Entre 1957 et 1960, Dmitri Chostakovitch intègre plusieurs poèmes d’Evgueni Evtouchenko à son nouveau projet, un hommage aux plus de trente-mille victimes du massacre de Babi Yar (Бабин Яр, en langue ukrainienne), concentré en trois jours de septembre 1941 dans ce ravin tristement célèbre, situé à Kiev du côté ouest du Dniepr. Dans les deux années qui s’ensuivirent, près de cent cinquante mille personnes y sont abattues par balles – résistants ukrainiens, Roms, soldats de l’Armée rouge, membres de la police politique soviétique, et, bien sûr, de nombreux Juifs, principalement. Cinq mouvements sont bientôt composés, qui constituent la Symphonie en si bémol mineur Op.113 n°13 Babi Yar pour basse, chœur d'hommes et orchestre, créée à Moscou par Kirill Kondrachine à la tête de l’Академический хор Российской академии музыки имени Гнесиных (Chœur de l'Académie russe de musique Gnessine) et de l’Академический симфонический оркестр Московской филармонии (Orchestre académique symphonique de la philharmonie de Moscou), et par la basse ukrainienne Vitaly Alexandrovich Gromadsky, le 18 décembre 1962, non sans quelques remous. Les textes traitent de l’internationale antisémite, pour ainsi dire, en évoquant le pogrom qui eut lieu à la fin du printemps 1906 dans la ville polonaise de Białystok, alors sous domination russe, ainsi que les accusations et condamnations abusives du capitaine Alfred Dreyfus par la justice française, en 1894, ou encore la réclusion amstellodamoise d’Anne Frank et sa mort d’épuisement et de mauvais traitements au camp de Bergen-Belsen, en janvier 1945, après plusieurs mois à Birkenau. L’ultime mouvement – Une carrière (Allegretto) – convoque le destin de Galileo Galilei et son courage à maintenir ses positions par-delà l’incompréhension et les persécutions qu’elles lui apportaient.

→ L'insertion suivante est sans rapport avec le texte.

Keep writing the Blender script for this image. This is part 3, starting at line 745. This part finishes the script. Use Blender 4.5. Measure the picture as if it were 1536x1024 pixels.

Joshua Weilerstein favorise ici l’onctuosité plutôt que le tranchant, appuyant son abord du premier des cinq mouvements – Babi Yar (Adagio) – sur le moelleux des cordes et la prégnance chorale. Encore fait-il entendre de nombreux détails qui donnent à sa lecture un relief fort bien défini, où l’on remarque l’exemplaire santé de la petite harmonie lilloise. Très dru, le suivant – Humour (Allegretto) – bénéficie de la tonicité nécessaire. La profondeur inspirée de cette lecture mène irrésistiblement jusqu’à l’émotion, nauséeusement cautérisée par la petite ritournelle finale. Notons le trait de tuba parfaitement servi, par Pierrick Fournes. La basse pétersbourgeoise Mikhaïl Petrenko, initialement prévue, et dont on put entendre l’interprétation de cette œuvre saisissante [lire notre chronique du 23 mars 2019], est finalement remplacée par son confrère Dmitry Belosselskiy, né en Ukraine. À Evtouchenko et Chostakovitch, il prête une émission confortable, un timbre dignement coloré et, par moments, une aura rituelle assez bien venue.